#### EXERCISE:
Write out the listing, please, but only from its first line through the line containing "return pts[-1][1]", exactly as given and without pictures.

#### DATA SUPPLIED:
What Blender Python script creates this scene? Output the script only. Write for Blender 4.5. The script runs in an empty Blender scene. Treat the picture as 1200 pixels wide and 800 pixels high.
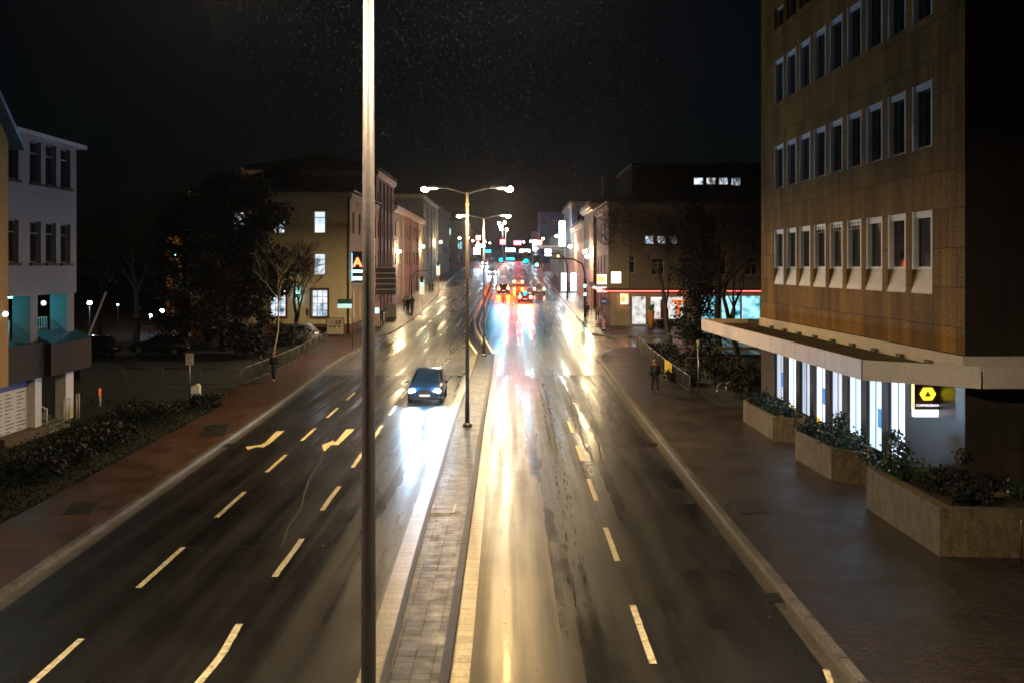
import bpy, math, random
from mathutils import Vector, Matrix, Euler
R = math.radians
sc = bpy.context.scene
col = sc.collection
random.seed(7)

# ------------------------------------------------------------------ survey
F, CX, HY, H = 1167.0, 600.0, 312.0, 6.8          # camera survey of the place
def zt(Y):                                         # street profile: level, then a steady rise
    if Y < 60: return 0.0
    if Y < 72: return .5*(.032/12)*(Y-60)**2
    if Y < 320: return .032*(Y-66)
    return .032*254 + .012*(Y-320)
def gx(px, Y): return (px-CX)/F*Y
def gz(py, Y): return H-(py-HY)/F*Y
def gY(py, lift=0.0):
    lo, hi = 5.0, 500.0
    for _ in range(60):
        m = (lo+hi)/2
        if HY+F*(H-zt(m)-lift)/m > py: lo = m
        else: hi = m
    return lo
def lerp_line(pts, y):
    if y <= pts[0][0]: return pts[0][1]
    for (a, xa), (b, xb) in zip(pts, pts[1:]):
        if y <= b: return xa+(xb-xa)*(y-a)/(b-a)
    return pts[-1][1]

# ------------------------------------------------------------------ materials
MATS = {}
def newmat(name):
    m = bpy.data.materials.new(name); m.use_nodes = True
    nt = m.node_tree; b = nt.nodes['Principled BSDF']
    return m, nt, b
def pm(name, c, rough=.6, metal=0, var=.25, scale=4.0, bump=.0, bscale=40.0, stretch=(1,1,1), spec=.5, coat=0):
    if name in MATS: return MATS[name]
    m, nt, b = newmat(name)
    N, L = nt.nodes.new, nt.links.new
    b.inputs['Roughness'].default_value = rough; b.inputs['Metallic'].default_value = metal
    b.inputs['Specular IOR Level'].default_value = spec
    b.inputs['Coat Weight'].default_value = coat
    if coat: b.inputs['Coat Roughness'].default_value = .08
    tc = N('ShaderNodeTexCoord'); mp = N('ShaderNodeMapping'); L(tc.outputs['Object'], mp.inputs['Vector'])
    mp.inputs['Scale'].default_value = stretch
    if var > 0:
        n = N('ShaderNodeTexNoise'); n.inputs['Scale'].default_value = scale; n.inputs['Detail'].default_value = 6; n.inputs['Roughness'].default_value = .65
        L(mp.outputs[0], n.inputs['Vector'])
        r = N('ShaderNodeValToRGB'); L(n.outputs['Fac'], r.inputs[0])
        r.color_ramp.elements[0].position = .3; r.color_ramp.elements[1].position = .7
        r.color_ramp.elements[0].color = (*[x*(1-var) for x in c], 1); r.color_ramp.elements[1].color = (*[min(1, x*(1+var)) for x in c], 1)
        ns = N('ShaderNodeTexNoise'); ns.inputs['Scale'].default_value = 17; ns.inputs['Detail'].default_value = 2; L(tc.outputs['Object'], ns.inputs['Vector'])
        ms = N('ShaderNodeMapRange'); ms.inputs['From Min'].default_value = .3; ms.inputs['From Max'].default_value = .7; ms.inputs['To Min'].default_value = 1-min(.3, var*.7); ms.inputs['To Max'].default_value = 1+min(.3, var*.7); L(ns.outputs['Fac'], ms.inputs['Value'])
        vsx = N('ShaderNodeVectorMath'); vsx.operation = 'SCALE'; L(r.outputs[0], vsx.inputs[0]); L(ms.outputs[0], vsx.inputs['Scale']); L(vsx.outputs[0], b.inputs['Base Color'])
    else: b.inputs['Base Color'].default_value = (*c, 1)
    if bump > 0:
        n2 = N('ShaderNodeTexNoise'); n2.inputs['Scale'].default_value = bscale; n2.inputs['Detail'].default_value = 3
        L(mp.outputs[0], n2.inputs['Vector'])
        bp = N('ShaderNodeBump'); bp.inputs['Strength'].default_value = bump; bp.inputs['Distance'].default_value = .02
        L(n2.outputs['Fac'], bp.inputs['Height']); L(bp.outputs[0], b.inputs['Normal'])
    MATS[name] = m; return m
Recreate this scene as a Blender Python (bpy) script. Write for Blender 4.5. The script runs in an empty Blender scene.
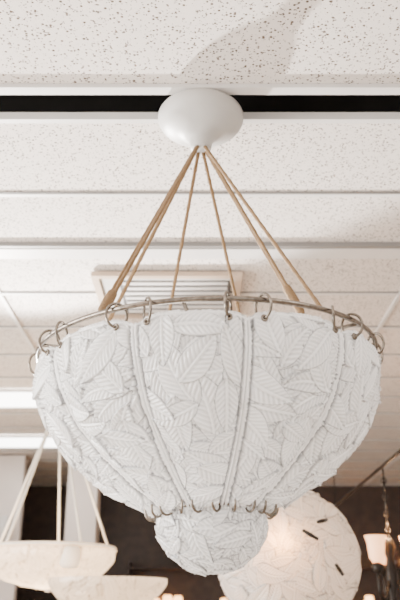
import bpy, math, random
import numpy as np
from mathutils import Vector, Matrix
random.seed(4); rng=np.random.RandomState(11)
S=bpy.context.scene
CZ=1.45; CH=3.30   # camera height, ceiling height
def link(o,parent=None):
    S.collection.objects.link(o)
    if parent: o.parent=parent
    return o
def empty(name,loc=(0,0,0)):
    e=bpy.data.objects.new(name,None); e.empty_display_size=.1; e.location=loc; return link(e)
# ---------------- materials
def mat(name,col,rough=.5,metal=0,emis=0,ecol=None,trans=0,noise=0,nscale=20,bump=0):
    m=bpy.data.materials.new(name); m.use_nodes=True; nt=m.node_tree; N=nt.nodes; L=nt.links
    b=N['Principled BSDF']; b.inputs['Base Color'].default_value=(*col,1)
    b.inputs['Roughness'].default_value=rough; b.inputs['Metallic'].default_value=metal
    if emis:
        b.inputs['Emission Color'].default_value=(*(ecol or col),1); b.inputs['Emission Strength'].default_value=emis
    if noise or bump:
        tc=N.new('ShaderNodeTexCoord'); n=N.new('ShaderNodeTexNoise'); n.inputs['Scale'].default_value=nscale; n.inputs['Detail'].default_value=4
        L.new(tc.outputs['Object'],n.inputs['Vector'])
        if noise:
            r=N.new('ShaderNodeValToRGB'); r.color_ramp.elements[0].position=.3; r.color_ramp.elements[1].position=.7
            r.color_ramp.elements[0].color=(*[c*(1-noise) for c in col],1); r.color_ramp.elements[1].color=(*col,1)
            L.new(n.outputs['Fac'],r.inputs['Fac']); L.new(r.outputs['Color'],b.inputs['Base Color'])
        if bump:
            bp=N.new('ShaderNodeBump'); bp.inputs['Strength'].default_value=bump; bp.inputs['Distance'].default_value=.01
            L.new(n.outputs['Fac'],bp.inputs['Height']); L.new(bp.outputs['Normal'],b.inputs['Normal'])
    return m
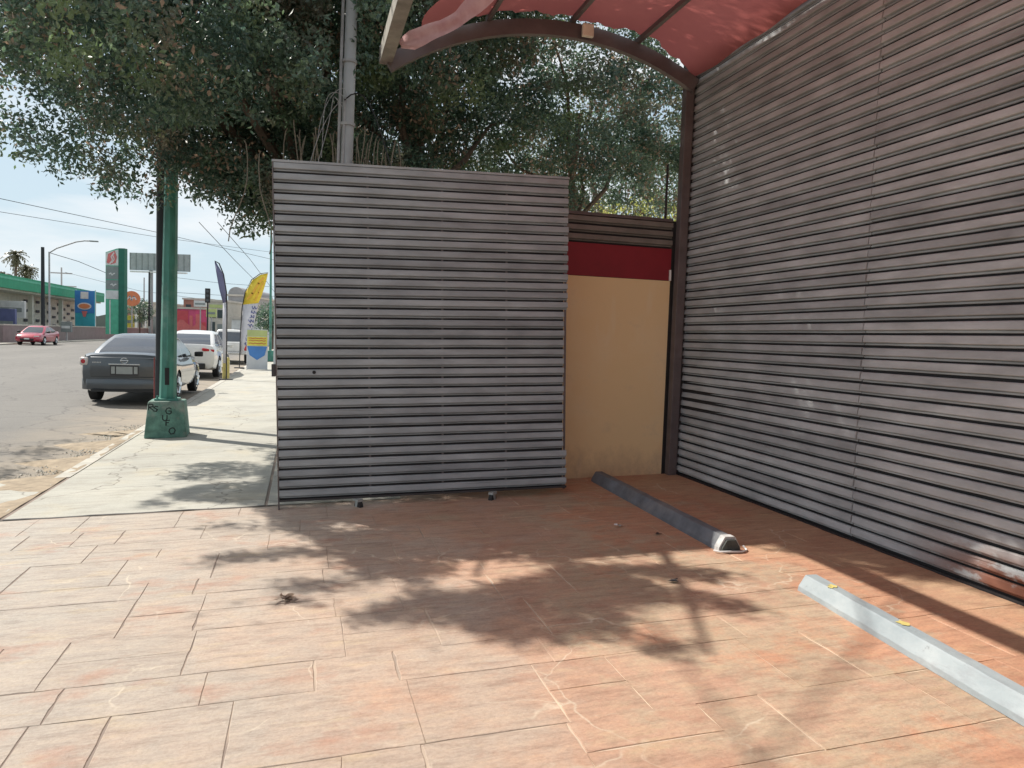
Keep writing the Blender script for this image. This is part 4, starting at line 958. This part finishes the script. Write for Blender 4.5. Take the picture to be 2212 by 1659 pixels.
# flag 1: violet top, white body
b1 = at(489, 800, 24.6); b1.z = gz(-2.4)
f1 = feather('feather_flag', 'narrow feather flag with faded violet top and white body near the yellow bollards', b1, [(0, 0, 0), (0, 0, 2.3), (-.02, 0, 2.9), (-.12, 0, 3.5), (-.26, 0, 3.85), (-.40, 0, 3.93)], None, None, None)
def sail(t, mtl, left, right, name):   # left/right: (x,z) lists, same length
    vs = [(x, .01+.02*math.sin(i*1.3), z) for i, (x, z) in enumerate(left)]+[(x, .01-.03*math.sin(i*1.1), z) for i, (x, z) in enumerate(right)]
    n = len(left); o = MB().add(vs, [(i, n+i, n+i+1, i+1) for i in range(n-1)]).build(name, mtl, t, smooth=60)
    md = o.modifiers.new('s', 'SOLIDIFY'); md.thickness = .004; return o
flat('violet_cloth', (.16, .17, .30)); flat('worn_white', (.5, .5, .48)); flat('white_cloth', (.62, .62, .66)); flat('yellow_cloth', (.78, .60, .06)); flat('blue_ink', (.10, .13, .33)); flat('orange_ink', (.72, .42, .06))
sail(f1, M['violet_cloth'], [(-.13, 2.55), (-.25, 3.0), (-.34, 3.5), (-.40, 3.9)], [(0, 2.6), (-.03, 2.95), (-.13, 3.5), (-.38, 3.93)], 'sail_top')
sail(f1, M['white_cloth'], [(-.11, .55), (-.13, 1.2), (-.14, 1.9), (-.13, 2.54)], [(0, .55), (0, 1.2), (0, 1.9), (0, 2.59)], 'sail_body')
# flag 2
b2 = at(517, 795, 32.0); b2.z = gz(-1.5)
f2 = feather('feather_flag', 'tall yellow and white feather flag with blue lettering on the pavement', b2, [(0, 0, 0), (.03, 0, 1.6), (.08, 0, 2.6), (.2, 0, 3.3), (.46, 0, 3.85), (.80, 0, 4.12), (1.14, 0, 4.2)], None, None, None)
sail(f2, M['yellow_cloth'], [(.11, 2.75), (.22, 3.3), (.48, 3.83), (.82, 4.08), (1.12, 4.17)], [(.75, 2.85), (.86, 3.1), (.98, 3.5), (1.07, 3.85), (1.13, 4.16)], 'sail_top')
sail(f2, M['white_cloth'], [(.03, .55), (.04, 1.2), (.07, 2.0), (.11, 2.74)], [(.05, .56), (.36, 1.2), (.6, 2.0), (.745, 2.84)], 'sail_body')
mb = MB()
for k in range(9):
    v = 1.05+k*.20; c0 = .20+.035*k
    ribbon(mb, [(c0+.03*math.sin(a*2.1+k)+a*.035, v+.07*math.sin(a*1.9+k*1.7)) for a in range(7)], .03, lambda u, w: (u, -.035, w))
mb.build('lettering', M['blue_ink'], f2)
mb = MB(); ribbon(mb, [(.3, 3.0), (.5, 3.25), (.75, 3.7), (.95, 3.95)], .09, lambda u, w: (u, -.04, w)); ribbon(mb, [(.62, 2.95), (.75, 3.3), (.95, 3.75)], .06, lambda u, w: (u, -.04, w)); mb.build('print', M['orange_ink'], f2)
# yellow bollards
for i, (x, y, h, lab) in enumerate([(484, 820, .78, 'left yellow bollard under the violet feather flag'), (492, 818, .70, 'right yellow bollard under the violet feather flag')]):
    P = groundhit(x, y); t = thing('bollard', lab, 'bollard', (P.x, P.y, gz(P.x)), 0, 'yellow bollards at the kerb')
    MB().tube([(0, 0, 0), (0, 0, h)], .055, 12).build('post', M['yellow'], t, smooth=40); MB().tube([(0, 0, h), (0, 0, h+.03)], [.058, .03], 12).build('cap', M['yellow'], t)
# poster stand
P = at(555, 795, 31.0); P.z = gz(P.x)
ps_ = thing('sign_stand', 'upright poster stand with yellow top and blue and white lower half on the pavement', 'sign', P)
flat('poster_blue', (.07, .22, .55)); flat('poster_yellow', (.66, .60, .10)); flat('poster_pale', (.55, .58, .62)); flat('poster_red', (.55, .08, .06)); flat('poster_green', (.45, .52, .22))
MB().box(-.42, .42, 0, .04, .02, 1.70).build('board', M['poster_pale'], ps_, bevel=.01)
MB().box(-.40, .40, -.006, 0, 1.42, 1.68).build('yellow_header', M['poster_green'], ps_)
MB().box(-.40, .40, -.008, -.001, 1.02, 1.40).build('yellow_panel', M['poster_yellow'], ps_)
MB().add([(-.40, -.006, 1.0), (.40, -.006, 1.0), (.30, -.006, .62), (0, -.006, .42), (-.30, -.006, .62)], [(0, 1, 2, 3, 4)]).build('blue_panel', M['poster_blue'], ps_)
mb = MB()
for v in (1.12, 1.24, 1.33): ribbon(mb, [(-.34+.085*k, v+.018*math.sin(k*2.4)) for k in range(9)], .028, lambda u, w: (u, -.013, w))
o = mb.build('lettering', M['poster_red'], ps_); o['kind'] = 'stuff'
for s in (-.4, .4): MB().tube([(s, .0, 0), (s, .35, 1.3)], .015, 6).build('leg', M['conduit'], ps_)
# far poles on the pavement
P = at(584, 765, 40); P.z = gz(P.x)
t = thing('green_pole', 'slim green pole near the edge of the gate farther down the pavement', 'pole', P)
MB().tube([(0, 0, 0), (-.05, 0, 7.5)], [.075, .05], 10).build('shaft', M['green_pole'], t, smooth=40); MB().box(-.25, .25, -.25, .25, 0, .6).build('plinth', M['green_pole'], t, bevel=.03)
P = at(597, 765, 36); P.z = gz(P.x)
t = thing('concrete_pole', 'pale square concrete pole beside the far green pole', 'pole', P)
MB().box(-.13, .13, -.13, .13, 0, 4.9).build('shaft', M['pole_conc'], t, bevel=.01); MB().tube([(0, 0, 4.9), (0, 0, 7)], .09, 8).build('extension', M['wood_dark'], t)

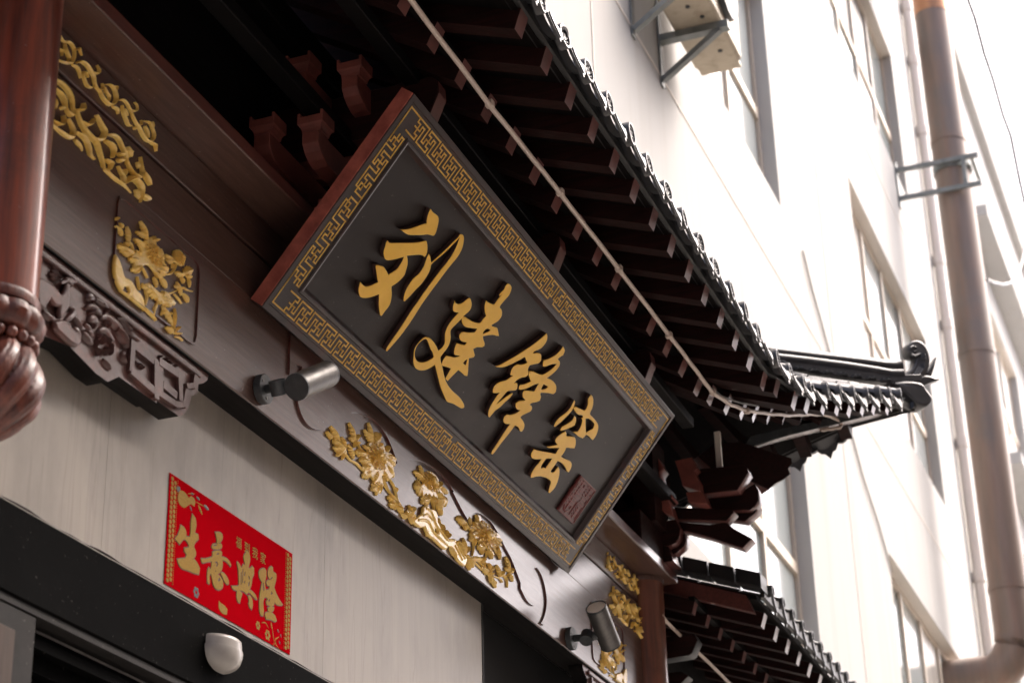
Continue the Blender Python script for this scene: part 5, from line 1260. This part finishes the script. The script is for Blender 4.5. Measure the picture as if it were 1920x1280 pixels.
disc = [V((4.585+.2032*k, YD0, ZD0)) for k in range(-15, 18)]
discc = [ony(x, y, YD) for x, y in ((1452, 673), (1479, 697), (1503, 721), (1521, 732), (1547, 733), (1574, 735), (1598, 738), (1623, 740), (1645, 740), (1667, 740), (1686, 742))]
disc = [d for d in disc if d.x < discc[0].x-.12]
rows = disc+discc
def row_path(d):
    yend = .13 if d.x < 7.85 else min(.13, hipY(d.x)-.02)
    pts = [V(d)]; y = d.y
    while y < yend-.03:
        st = min(.19, yend-y)
        sl_ = T20 if y-d.y < .3 else (T32-.28*flare(d.x))
        pts.append(pts[-1]+V((0, st, st*sl_))); y += st
    return pts
def tile_row(d, T=Matrix.Identity(4), cap=4, pans=None):
    p = row_path(d)
    dr_ = (p[1]-p[0]).normalized() if len(p) > 1 else V((0, 1, T20)).normalized()
    def orient(at, dv):
        y = dv.normalized(); x = V((1, 0, 0)); z = x.cross(y).normalized()
        return Matrix(((x.x, y.x, z.x, at.x), (x.y, y.y, z.y, at.y), (x.z, y.z, z.z, at.z), (0, 0, 0, 1)))
    tilt = Matrix.Translation((random.uniform(-.004, .004), random.uniform(-.006, .006), random.uniform(-.003, .003))) @ Matrix.Rotation(random.uniform(-.07, .07), 4, 'Z') @ Matrix.Rotation(random.uniform(-.2, .2), 4, 'Y') @ Matrix.Rotation(random.uniform(-.04, .04), 4, 'X')
    put('round_end_tile', ME_DISC, er, T @ (orient(p[0], V((0, 1, -.06))) @ tilt))
    for i in range(min(cap, len(p)-1)):
        put('cover_tile', ME_COV, er, T @ orient(p[i]+V((0, 0, -.004 - (.001 if i % 2 else 0))), p[i+1]-p[i]))
def drips(rws, T=Matrix.Identity(4)):
    for a, b in zip(rws, rws[1:]):
        m = (a+b)/2; ang = math.atan2(b.z-a.z, b.x-a.x); yaw = math.atan2(b.y-a.y, b.x-a.x)
        mt = Matrix.Translation(m+V((0, -.006, -.018))) @ Matrix.Rotation(yaw, 4, 'Z') @ Matrix.Rotation(-ang*.6+random.uniform(-.04, .04), 4, 'Y') @ Matrix.Rotation(-.25, 4, 'X')
        put('drip_tile', ME_DRIP, er, T @ mt)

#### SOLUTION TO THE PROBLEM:
What Blender Python script creates this scene? Output the script only. Write for Blender 4.5. The script runs in an empty Blender scene. Treat the picture as 1200 pixels wide and 800 pixels high.
import bpy, math, random
from mathutils import Vector, Matrix, Euler
R = math.radians
sc = bpy.context.scene
col = sc.collection
random.seed(7)

# ------------------------------------------------------------------ survey
F, CX, HY, H = 1167.0, 600.0, 312.0, 6.8          # camera survey of the place
def zt(Y):                                         # street profile: level, then a steady rise
    if Y < 60: return 0.0
    if Y < 72: return .5*(.032/12)*(Y-60)**2
    if Y < 320: return .032*(Y-66)
    return .032*254 + .012*(Y-320)
def gx(px, Y): return (px-CX)/F*Y
def gz(py, Y): return H-(py-HY)/F*Y
def gY(py, lift=0.0):
    lo, hi = 5.0, 500.0
    for _ in range(60):
        m = (lo+hi)/2
        if HY+F*(H-zt(m)-lift)/m > py: lo = m
        else: hi = m
    return lo
def lerp_line(pts, y):
    if y <= pts[0][0]: return pts[0][1]
    for (a, xa), (b, xb) in zip(pts, pts[1:]):
        if y <= b: return xa+(xb-xa)*(y-a)/(b-a)
    return pts[-1][1]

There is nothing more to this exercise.